Parecía Rajoy un poco fuera de su sitio, tal vez como el proverbial pulpo en el garaje. Me refiero a su comparecencia televisiva. A pesar de todo, capeó el temporal más que decentemente. Me llamó la atención su insistencia, ante quien le preguntó por una posible reforma de la ley electoral, en que él respetaba las reglas del juego. Sí. Otras cosas se podrán objetar a la derecha española. No el saltarse las reglas de juego. Las ha cumplido siempre, desde luego, mejor que quien las ha inventado.
Y no me refiero sólo a la ley electoral o a otras normas y reglamentos, por lo general consensuados entre quienes hicieron la transición. Estoy hablando de ciertos dogmas no escritos que vienen funcionando en nuestra democracia con mayor fuerza que algunos usos ancestrales, y que han venido de la mano de la izquierda, del invitado ilustre de la transición, al que se tendió la alfombra de las solemnidades. Y del acatamiento a esos dogmas vinieron los peores momentos de Rajoy en programa de Milá, cuando quien sabía le examinó con rigor de antiguo tribunal de oposición.

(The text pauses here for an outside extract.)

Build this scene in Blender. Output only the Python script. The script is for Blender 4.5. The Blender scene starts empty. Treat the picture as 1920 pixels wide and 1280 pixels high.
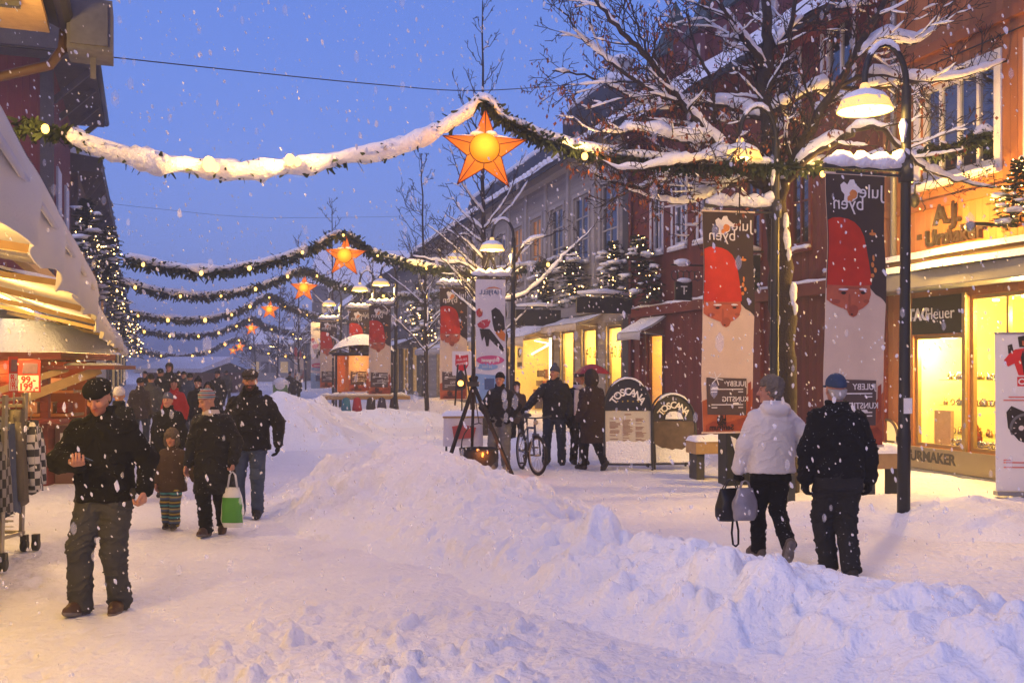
import bpy, bmesh, math, random
import numpy as np
from mathutils import Vector, Matrix
random.seed(7); rng = np.random.default_rng(7)
SC = bpy.context.scene; COL = SC.collection
R = math.radians
# ------------------------------------------------------------------ camera
F = 1867.0; CAMZ = 1.82
cam = bpy.data.cameras.new("camera"); camo = bpy.data.objects.new("camera", cam); COL.objects.link(camo)
cam.sensor_width = 36.0; cam.lens = F / 1920 * 36.0
camo.location = (0, 0, CAMZ); camo.rotation_euler = (R(90), 0, 0)
cam.shift_y = (690 - 640) / 1920.0      # level camera, horizon below the middle of the frame
cam.clip_start = 0.05; cam.clip_end = 5000
SC.camera = camo
# ------------------------------------------------------------------ world: dusk sky under snow cloud
W = bpy.data.worlds.new("World"); SC.world = W; W.use_nodes = True
nt = W.node_tree; nt.nodes.clear()
out = nt.nodes.new("ShaderNodeOutputWorld")
sky = nt.nodes.new("ShaderNodeTexSky"); sky.sky_type = 'NISHITA'; sky.sun_disc = False
sky.sun_elevation = R(2.0); sky.sun_rotation = R(170)
bg1 = nt.nodes.new("ShaderNodeBackground"); bg1.inputs['Strength'].default_value = 0.03
nt.links.new(sky.outputs[0], bg1.inputs['Color'])
tc = nt.nodes.new("ShaderNodeTexCoord"); sep = nt.nodes.new("ShaderNodeSeparateXYZ")
nt.links.new(tc.outputs['Generated'], sep.inputs[0])
ramp = nt.nodes.new("ShaderNodeValToRGB")
nt.links.new(sep.outputs['Z'], ramp.inputs[0])
cr = ramp.color_ramp
cr.elements[0].position = 0.0; cr.elements[0].color = (.16, .235, .60, 1)
cr.elements[1].position = 1.0; cr.elements[1].color = (.29, .30, .62, 1)
for p, c in ((.10, (.115, .205, .62, 1)), (.22, (.085, .175, .60, 1)), (.40, (.07, .15, .54, 1)), (.62, (.20, .235, .56, 1))):
    e = cr.elements.new(p); e.color = c
bg2 = nt.nodes.new("ShaderNodeBackground"); bg2.inputs['Strength'].default_value = 1.0
nt.links.new(ramp.outputs[0], bg2.inputs['Color'])
add = nt.nodes.new("ShaderNodeAddShader")
nt.links.new(bg1.outputs[0], add.inputs[0]); nt.links.new(bg2.outputs[0], add.inputs[1])
nt.links.new(add.outputs[0], out.inputs['Surface'])
# ------------------------------------------------------------------ one weak, very soft sun: the overcast dusk
sd = bpy.data.lights.new("sun", 'SUN'); sd.energy = 0.72; sd.angle = R(16); sd.color = (1.0, .77, .68)
so = bpy.data.objects.new("sun", sd); COL.objects.link(so); so.rotation_euler = (R(60), 0, R(-38))
SC.view_settings.view_transform = 'Standard'; SC.view_settings.look = 'None'
SC.view_settings.exposure = 0.50; SC.view_settings.gamma = 1.0
SC.cycles.max_bounces = 6; SC.cycles.diffuse_bounces = 3; SC.cycles.glossy_bounces = 2
SC.cycles.transmission_bounces = 3; SC.cycles.transparent_max_bounces = 10; SC.cycles.volume_bounces = 0
SC.cycles.use_denoising = True; SC.cycles.sample_clamp_indirect = 4.0; SC.cycles.caustics_reflective = False; SC.cycles.caustics_refractive = False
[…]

Uno de esos dogmas es la justificación por la democracia. Y fue la izquierda quien se arrogó ese timbre de nobleza como algo que le pertenecía por la sangre, de modo que, por más que su entendimiento con una banda criminal sea público y notorio, se la seguirá invitando al acuerdo y al consenso. Mientras que la derecha no pasaba de ser un advenedizo, una casta de conversos o demócratas nuevos, abocada a demostrar tal condición al menor requerimiento, como el que a Rajoy le hizo ese señor que le preguntaba por las banderas preconstitucionales en sus manifestaciones. Rajoy se portó: ¡por Dios, nunca hubo tales banderas! Y se portaron en su día los manifestantes, obligando a abatir el (tal vez) único águila de san Juan que se alzó.
Otro dogma es el de la libertad sexual, entendido como la igualdad de todo comportamiento venéreo. Como un fiscal santamente indignado, otro señor intimó a Rajoy a que declarara su orgullo en el caso de que tuviese un hijo gay. El líder del PP, si bien tratando de salvar la postura ecléctica de su partido, hizo la requerida profesión, como un Pedro Abelardo recitando el Credo ante los jueces de la ortodoxia.
No, el PP no rompe las reglas del juego. Está confinado en el lugar que según ellas le corresponde, en constante riesgo de ser degradado por los jueces, al menor renuncio real o inventado.